Aún hay más. Otro de mis temores era no poder formar una familia, por la inestabilidad aparente de la vida de un misionero (digo aparente, pues ¿qué mejor estabilidad que estar en las manos del Padre?). Pero Dios es tan bueno que proveyó un esposo y una bella pequeñita, junto a los cuales anhelamos servirle. Hemos visto su especial cuidado con Juana, nuestra pequeña. Hemos visto su provisión hasta en los detalles más mínimos. Seguimos aprendiendo juntos sobre el plan del Señor con Su iglesia para hacer misiones y nos ha confirmado que nuestro papel como parte de Su Cuerpo es ser los misioneros, los que van. Es muchísimo más de lo que esperaba cuando empecé a nadar hacia él.
Conclusión: Un llamado a lo imposible con Quien lo hace posible.

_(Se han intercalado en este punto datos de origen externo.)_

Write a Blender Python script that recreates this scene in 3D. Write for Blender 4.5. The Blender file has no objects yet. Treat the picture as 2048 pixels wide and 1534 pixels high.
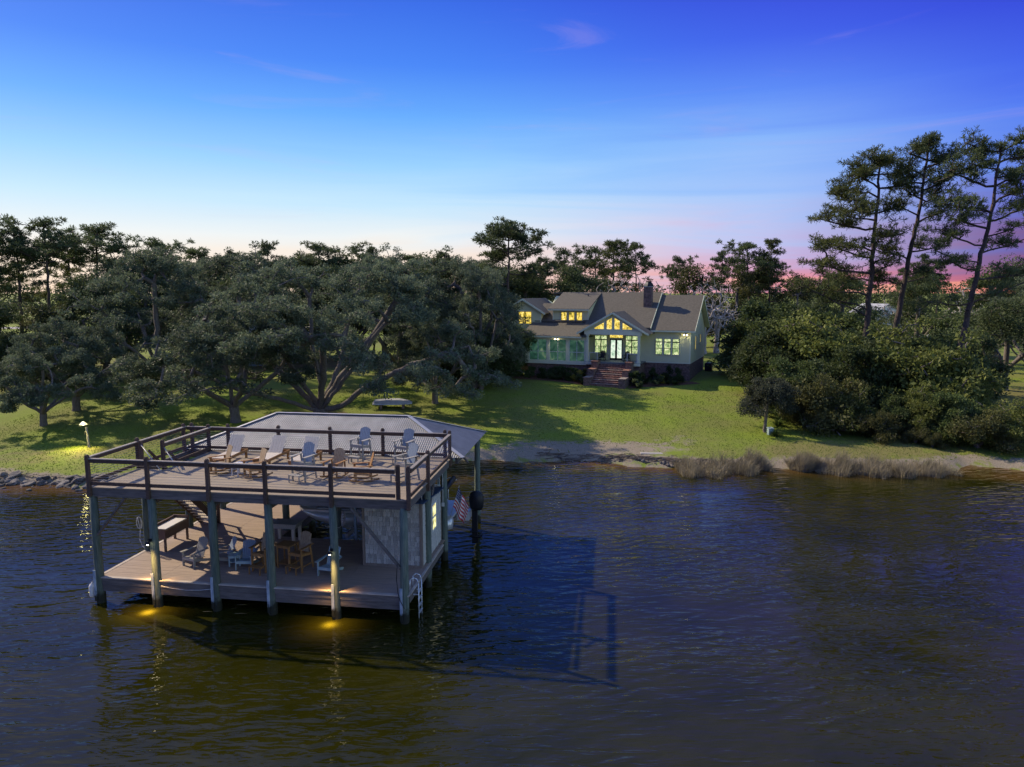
import bpy, bmesh, math, random
import numpy as np
from mathutils import Vector, Matrix, Euler

S = bpy.context.scene
R_ = math.radians
def lin(c):
    return tuple(((x/255)/12.92 if x/255 <= .04045 else ((x/255+.055)/1.055)**2.4) for x in c)

# ---------------------------------------------------------------- camera
CAM_Z, PITCH, FPX = 12.0, 7.4, 1400.0
cd = bpy.data.cameras.new('camera'); cam = bpy.data.objects.new('camera', cd)
S.collection.objects.link(cam)
cd.sensor_width = 36.0; cd.lens = 36.0*FPX/2048.0
cd.clip_start = .2; cd.clip_end = 6000
cam.location = (0, 0, CAM_Z); cam.rotation_euler = (R_(90-PITCH), 0, 0)
S.camera = cam

# ---------------------------------------------------------------- exposure
S.view_settings.view_transform = 'Standard'; S.view_settings.look = 'None'
EXPO = 0.85
S.view_settings.exposure = EXPO; S.view_settings.gamma = 1.0
S.view_settings.use_curve_mapping = False

# ---------------------------------------------------------------- sun
SUN_AZ = R_(-30.2)           # heading of the shadows, measured from +X
SUN_EL = R_(36.3)
sl = bpy.data.lights.new('sun', 'SUN'); so = bpy.data.objects.new('sun', sl)
S.collection.objects.link(so)
sl.energy = 3.3; sl.angle = R_(.7); sl.color = (1.0, .84, .62)
sd = Vector((math.cos(SUN_AZ)*math.cos(SUN_EL), math.sin(SUN_AZ)*math.cos(SUN_EL), -math.sin(SUN_EL)))
so.rotation_euler = sd.to_track_quat('-Z', 'Y').to_euler()
so.location = (-60, 60, 70)

# ---------------------------------------------------------------- sky
W = bpy.data.worlds.new('World'); S.world = W; W.use_nodes = True
def build_sky():
    nt = W.node_tree; N = nt.nodes; K = nt.links; N.clear()
    out = N.new('ShaderNodeOutputWorld'); bg = N.new('ShaderNodeBackground')
    tc = N.new('ShaderNodeTexCoord'); sep = N.new('ShaderNodeSeparateXYZ')
    K.new(tc.outputs['Generated'], sep.inputs[0])
    def M(op, a, b=None, clamp=False):
        n = N.new('ShaderNodeMath'); n.operation = op; n.use_clamp = clamp
        for i, v in enumerate((a, b)):
            if v is None: continue
            if isinstance(v, (int, float)): n.inputs[i].default_value = v
            else: K.new(v, n.inputs[i])
        return n.outputs[0]
    az = M('ARCTAN2', sep.outputs[0], sep.outputs[1])          # 0 ahead, + to the right
    d = M('ABSOLUTE', M('ADD', az, R_(60)))                     # away from the sun's heading
    d = M('MINIMUM', d, M('SUBTRACT', 2*math.pi, d))
    # thin stretched cloud streaks
    cmb = N.new('ShaderNodeCombineXYZ')
    K.new(M('MULTIPLY', M('SINE', az), 2.2), cmb.inputs[0]); K.new(M('MULTIPLY', sep.outputs[2], 30.0), cmb.inputs[1])
    K.new(M('MULTIPLY', M('COSINE', az), 2.2), cmb.inputs[2])
    nz = N.new('ShaderNodeTexNoise'); nz.inputs['Scale'].default_value = 1.0; nz.inputs['Detail'].default_value = 6
    nz.inputs['Roughness'].default_value = .55; nz.inputs['Distortion'].default_value = .6
    K.new(cmb.outputs[0], nz.inputs['Vector'])
    wob = M('SUBTRACT', nz.outputs['Fac'], .5)
    low = M('MULTIPLY', M('SUBTRACT', 1.0, M('MULTIPLY', sep.outputs[2], 3.6), clamp=True), M('SUBTRACT', M('MULTIPLY', d, 1.3), .75, clamp=True))
    z2 = M('ADD', sep.outputs[2], M('MULTIPLY', M('MULTIPLY', wob, low), .25))
    z2 = M('MAXIMUM', z2, 0.0)
    zz = M('POWER', z2, .5)
    def ramp(stops):
        r = N.new('ShaderNodeValToRGB'); e = r.color_ramp.elements
        r.color_ramp.interpolation = 'B_SPLINE' if False else 'LINEAR'
        while len(e) > 1: e.remove(e[-1])
        for i, (p, c) in enumerate(stops):
            x = e[0] if i == 0 else e.new(p**.5)
            x.position = p**.5; x.color = (*lin(c), 1)
        K.new(zz, r.inputs[0]); return r.outputs[0]
    left = ramp([(0, (246, 214, 188)), (.045, (250, 232, 216)), (.075, (236, 240, 242)), (.12, (196, 229, 251)), (.17, (150, 207, 254)),
                 (.23, (96, 170, 252)), (.29, (60, 130, 246)), (.366, (38, 98, 230)), (.6, (40, 96, 220)), (1, (40, 92, 210))])
    mid = ramp([(0, (250, 186, 166)), (.012, (230, 146, 164)), (.027, (210, 158, 196)), (.05, (196, 178, 226)), (.085, (184, 190, 238)), (.125, (166, 194, 248)),
                (.19, (132, 178, 250)), (.25, (86, 134, 246)), (.31, (56, 90, 234)), (.366, (44, 62, 218)), (.6, (42, 84, 218)), (1, (40, 90, 208))])
    right = ramp([(0, (230, 130, 120)), (.018, (168, 76, 122)), (.045, (104, 58, 134)), (.085, (84, 66, 164)), (.12, (82, 94, 202)), (.15, (88, 126, 234)),
                  (.2, (72, 116, 242)), (.25, (54, 88, 234)), (.31, (42, 60, 218)), (.366, (36, 40, 198)), (.6, (38, 86, 206)), (1, (40, 88, 206))])
    def sstep(x, a, b):
        n = N.new('ShaderNodeMapRange'); n.interpolation_type = 'SMOOTHSTEP'; K.new(x, n.inputs[0])
        n.inputs[1].default_value = a; n.inputs[2].default_value = b; return n.outputs[0]
    def mix(f, a, b):
        n = N.new('ShaderNodeMix'); n.data_type = 'RGBA'
        if isinstance(f, float): n.inputs[0].default_value = f
        else: K.new(f, n.inputs[0])
        K.new(a, n.inputs[6]); K.new(b, n.inputs[7]); return n.outputs[2]
    g = mix(sstep(d, R_(50), R_(84)), left, mid)
    g = mix(sstep(d, R_(78), R_(99)), g, right)
    cm2 = N.new('ShaderNodeCombineXYZ'); K.new(M('MULTIPLY', M('SINE', az), 1.6), cm2.inputs[0]); K.new(M('MULTIPLY', sep.outputs[2], 12.0), cm2.inputs[1]); K.new(M('MULTIPLY', M('COSINE', az), 1.6), cm2.inputs[2])
    n3 = N.new('ShaderNodeTexNoise'); n3.inputs['Scale'].default_value = 1.7; n3.inputs['Detail'].default_value = 8; n3.inputs['Roughness'].default_value = .6; n3.inputs['Distortion'].default_value = 1.0; K.new(cm2.outputs[0], n3.inputs['Vector'])
    wisp = N.new('ShaderNodeRGB'); wisp.outputs[0].default_value = (*lin((206, 170, 214)), 1)
    g = mix(M('MULTIPLY', sstep(n3.outputs['Fac'], .56, .78), .15), g, wisp.outputs[0])
    # a share of physical daylight sky, its sun in the same direction as the lamp
    sky = N.new('ShaderNodeTexSky'); sky.sky_type = 'NISHITA'; sky.sun_disc = False
    sky.sun_elevation = SUN_EL; sky.sun_rotation = R_(-60.2)
    mul = N.new('ShaderNodeVectorMath'); mul.operation = 'SCALE'; mul.inputs['Scale'].default_value = .15
    K.new(sky.outputs[0], mul.inputs[0])
    dim = N.new('ShaderNodeVectorMath'); dim.operation = 'SCALE'; dim.inputs['Scale'].default_value = 2**-EXPO
    K.new(g, dim.inputs[0])
    g = mix(M('MAXIMUM', M('ADD', M('MULTIPLY', sstep(sep.outputs[2], .40, .9), .42), .04), M('MULTIPLY', sstep(d, R_(100), R_(150)), .8)), dim.outputs[0], mul.outputs[0])  # unseen sky overhead and behind the camera shaped towards daylight to lift the shade
    K.new(g, bg.inputs[0]); bg.inputs[1].default_value = 1.0
    K.new(bg.outputs[0], out.inputs[0])
build_sky()
S.cycles.max_bounces = 6; S.cycles.diffuse_bounces = 3; S.cycles.glossy_bounces = 3; S.cycles.transmission_bounces = 4
S.cycles.use_denoising = True
S.cycles.sample_clamp_indirect = 2.5; S.cycles.sample_clamp_direct = 5.0
# ================================================================ helpers
C = S.collection
def _link(o, parent=None):
    C.objects.link(o)
    if parent is not None: o.parent = parent
    return o
def tag(o, label=None, cat=None, group=None, kind=None):
    if label: o['label'] = label
    if cat: o['category'] = cat
    if group: o['group'] = group
    if kind: o['kind'] = kind
    return o
def empty(name, loc=(0, 0, 0), rz=0, parent=None, scale=None):
    o = bpy.data.objects.new(name, None); o.empty_display_size = .2
    o.location = loc; o.rotation_euler = (0, 0, rz)
    if scale is not None: o.scale = (scale,)*3 if isinstance(scale, (int, float)) else scale
    return _link(o, parent)
def thing(name, label, cat, loc=(0, 0, 0), rz=0, group=None, scale=None):
    return tag(empty(name, loc, rz, None, scale), label, cat, group)
def np_mesh(name, V, F, mat=None, smooth=False):
    V = np.asarray(V, dtype=np.float32).reshape(-1, 3); F = np.asarray(F, dtype=np.int32)
    me = bpy.data.meshes.new(name); k = F.shape[1]
    me.vertices.add(len(V)); me.vertices.foreach_set('co', V.ravel())
    me.loops.add(F.size); me.loops.foreach_set('vertex_index', F.ravel())
    me.polygons.add(len(F)); me.polygons.foreach_set('loop_start', np.arange(0, F.size, k, dtype=np.int32))
    try: me.polygons.foreach_set('loop_total', np.full(len(F), k, dtype=np.int32))
    except Exception: pass
    if smooth: me.polygons.foreach_set('use_smooth', np.ones(len(F), dtype=bool))
    me.update(calc_edges=True)
    if mat: me.materials.append(mat)
    return me
def mobj(name, me, parent=None, loc=None, rot=None, scale=None):
    o = bpy.data.objects.new(name, me)
    if loc is not None: o.location = loc
    if rot is not None: o.rotation_euler = rot
    if scale is not None: o.scale = (scale,)*3 if isinstance(scale, (int, float)) else scale
    return _link(o, parent)
class MB:
    """collects boxes, beams, tubes and plates for ONE mesh"""
    def __init__(s): s.v = []; s.f = []
    def add(s, vs, fs):
        n = len(s.v); s.v += [tuple(p) for p in vs]; s.f += [tuple(i+n for i in f) for f in fs]; return s
    def box(s, c, d, rot=None):
        x, y, z = (k/2 for k in d)
        vs = [Vector((sx*x, sy*y, sz*z)) for sz in (-1, 1) for sy in (-1, 1) for sx in (-1, 1)]
        if rot is not None: vs = [rot @ v for v in vs]
        c = Vector(c)
        return s.add([v+c for v in vs], [(0, 2, 3, 1), (4, 5, 7, 6), (0, 1, 5, 4), (2, 6, 7, 3), (0, 4, 6, 2), (1, 3, 7, 5)])
    def b2(s, x0, x1, y0, y1, z0, z1):
        return s.box(((x0+x1)/2, (y0+y1)/2, (z0+z1)/2), (x1-x0, y1-y0, z1-z0))
    def beam(s, p0, p1, w, h, up=(0, 0, 1)):
        p0, p1 = Vector(p0), Vector(p1); d = p1-p0; L = d.length; d.normalize(); u = Vector(up)
        if abs(d.dot(u)) > .98: u = Vector((0, 1, 0))
        x = d.cross(u).normalized(); z = x.cross(d)
        return s.box((p0+p1)/2, (w, L, h), Matrix((x, d, z)).transposed())
    def tube(s, p0, p1, r0, r1=None, n=8, cap=True):
        r1 = r0 if r1 is None else r1; p0, p1 = Vector(p0), Vector(p1); d = (p1-p0).normalized()
        u = Vector((0, 0, 1)) if abs(d.z) < .9 else Vector((1, 0, 0))
        x = d.cross(u).normalized(); y = d.cross(x)
        vs = []
        for p, r in ((p0, r0), (p1, r1)):
            for i in range(n):
                a = 2*math.pi*i/n; vs.append(p+x*math.cos(a)*r+y*math.sin(a)*r)
        fs = [(i, i+n, (i+1) % n+n, (i+1) % n) for i in range(n)]
        if cap: fs += [tuple(range(n)), tuple(range(2*n-1, n-1, -1))]
        return s.add(vs, fs)
    def path(s, pts, r, n=6):
        for a, b in zip(pts[:-1], pts[1:]): s.tube(a, b, r, r, n)
        return s
    def poly(s, pts, off):
        """plate: planar polygon extruded by the vector off"""
        off = Vector(off); k = len(pts); a = [Vector(p) for p in pts]
        return s.add(a+[p+off for p in a], [tuple(range(k-1, -1, -1)), tuple(range(k, 2*k))]+[(i, (i+1) % k, (i+1) % k+k, i+k) for i in range(k)])
    def lathe(s, prof, c=(0, 0, 0), n=14):
        c = Vector(c); vs = []; fs = []
        for r, z in prof:
            for i in range(n):
                a = 2*math.pi*i/n; vs.append(c+Vector((r*math.cos(a), r*math.sin(a), z)))
        for j in range(len(prof)-1):
            for i in range(n): fs.append((j*n+i, j*n+(i+1) % n, (j+1)*n+(i+1) % n, (j+1)*n+i))
        return s.add(vs, fs)
    def mesh(s, name, mat, smooth=False, bevel=0):
        me = bpy.data.meshes.new(name); me.from_pydata(s.v, [], s.f)
        bm = bmesh.new(); bm.from_mesh(me); bmesh.ops.recalc_face_normals(bm, faces=bm.faces)
        if bevel: bmesh.ops.bevel(bm, geom=list(bm.edges), offset=bevel, segments=1, affect='EDGES', clamp_overlap=True)
        bm.to_mesh(me); bm.free()
        me.materials.append(mat)
        if smooth:
            me.polygons.foreach_set('use_smooth', [True]*len(me.polygons))
            me.update()
        return me
    def build(s, name, mat, parent=None, smooth=False, bevel=0, loc=None, rot=None):
        return mobj(name, s.mesh(name, mat, smooth, bevel), parent, loc, rot)
def copy_tree(o, parent=None):
    c = o.copy(); C.objects.link(c); c.parent = parent
    for ch in list(o.children): copy_tree(ch, c)
    return c
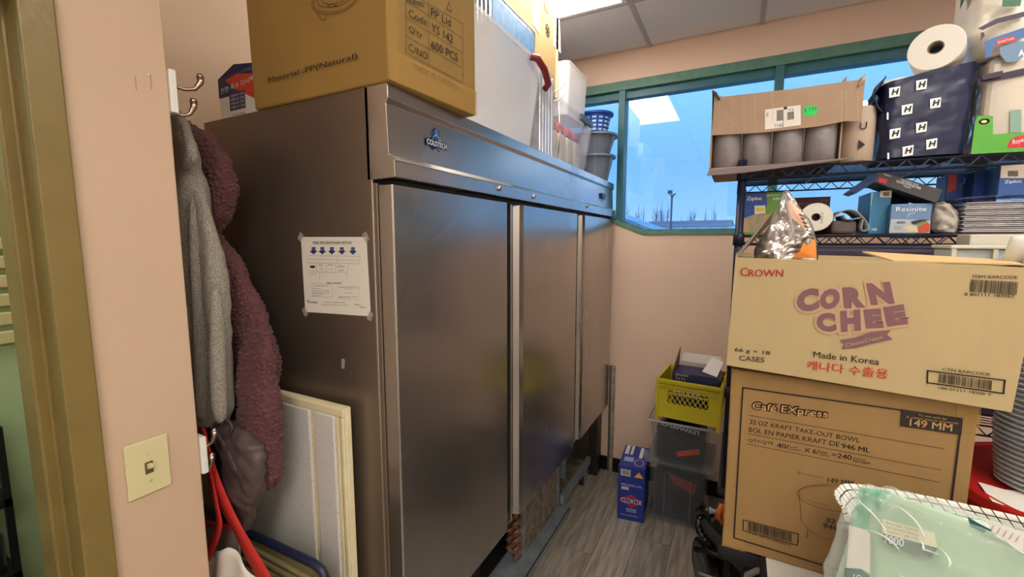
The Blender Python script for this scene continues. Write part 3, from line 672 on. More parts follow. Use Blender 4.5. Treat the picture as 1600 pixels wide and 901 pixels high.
for tx, bl1, br1, tl1 in (('Item', (806, 12), (884, 40), (806, -22)), ('Code', (812, 82), (902, 132), (812, 44)), ("Q'ty", (812, 165), (880, 198), (812, 125)), ('C/NO', (812, 248), (906, 298), (812, 212)), ('PP Lid', (922, 78), (1020, 135), (922, 38)), ('YS 142', (924, 155), (1030, 218), (924, 112)), ('600 PCS', (924, 240), (1054, 306), (924, 198)), ('MADE IN TAIWAN', (838, 342), (1054, 450), (838, 312))):
    f2.text(tx, z4(*bl1), z4(*br1), z4(*tl1), INK)
f2.line([z4(1000, 48), z4(1012, 10), z4(1026, 60), z4(1000, 48)], .0016, INK, px=True, name='recycling_mark')
f2.done()
MB().hexa([(-.7405, .801, ZF+.001), (-.7395, .801, ZF+.001), (-.7185, 1.151, ZF+.001), (-.7195, 1.151, ZF+.001), (-.7405, .801, ZF+.07), (-.7395, .801, ZF+.07), (-.7185, 1.151, ZF+.07), (-.7195, 1.151, ZF+.07)]).build('packing_tape', m_tape, pc)
MB().box(-.7422, .7995, ZF+.001, -.7385, .83, PZ1).build('packing_tape', m_tape, pc)
# small Korean carton
sc_ = thing('small_carton', 'small blue, red and white printed carton at the back corner of the refrigerator top', 'box', (-1.39, .9, ZF))
MB().box(-1.488, .84, ZF, -1.292, .98, ZF+.135).build('carton_body', m_paper, sc_, bevel=.002)
MB().hexa([(-1.488, .84, ZF+.134), (-1.292, .84, ZF+.134), (-1.292, .98, ZF+.134), (-1.488, .98, ZF+.134), (-1.41, .845, ZF+.168), (-1.30, .86, ZF+.16), (-1.30, .96, ZF+.17), (-1.40, .96, ZF+.17)]).build('carton_flap', mat('carton_navy', rgb(40, 42, 88), .5), sc_)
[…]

Ni la historia con la que inicié esta charla, ni mi propia historia, ni la de aquellos héroes de la fe que conocemos, ni la de los misioneros que admiramos y vemos como héroes, ni la de aquellos que quieren responder “heme aquí, yo iré”; ninguna historia presente tiene sentido sin la presencia de quien lo sustenta todo. Es el Señor quien nos ha hecho el llamado para ir hasta lo último de la tierra, es su idea; es el Señor quien ha puesto un compromiso en la iglesia para enviarnos. Él ha usado de manera inesperada y creativa nuestras vidas, enfrentando y sanando nuestros más profundos temores y confirmándonos una vez más que es muchísimo mejor vivir para el propósito eterno que él tiene, que para nuestros limitados deseos y sueños. Es él el que nos ayudará en la difícil tarea de aprender un idioma y analizar una cultura distinta con el bello fin de que toda lengua y nación le adore por la eternidad. Es él el que hará que cualquier llamado que haya hecho a cada uno de nosotros sea llevado a cabo de acuerdo con su plan. Sin él, nada de lo que implica ir a las misiones sería posible, por eso el título de esta charla es “Una misión imposible con Quien la hace posible.” No en vano el famoso pasaje de la gran comisión termina diciendo: “y he aquí yo estoy con vosotros todos los días, hasta el fin del mundo. Amén”.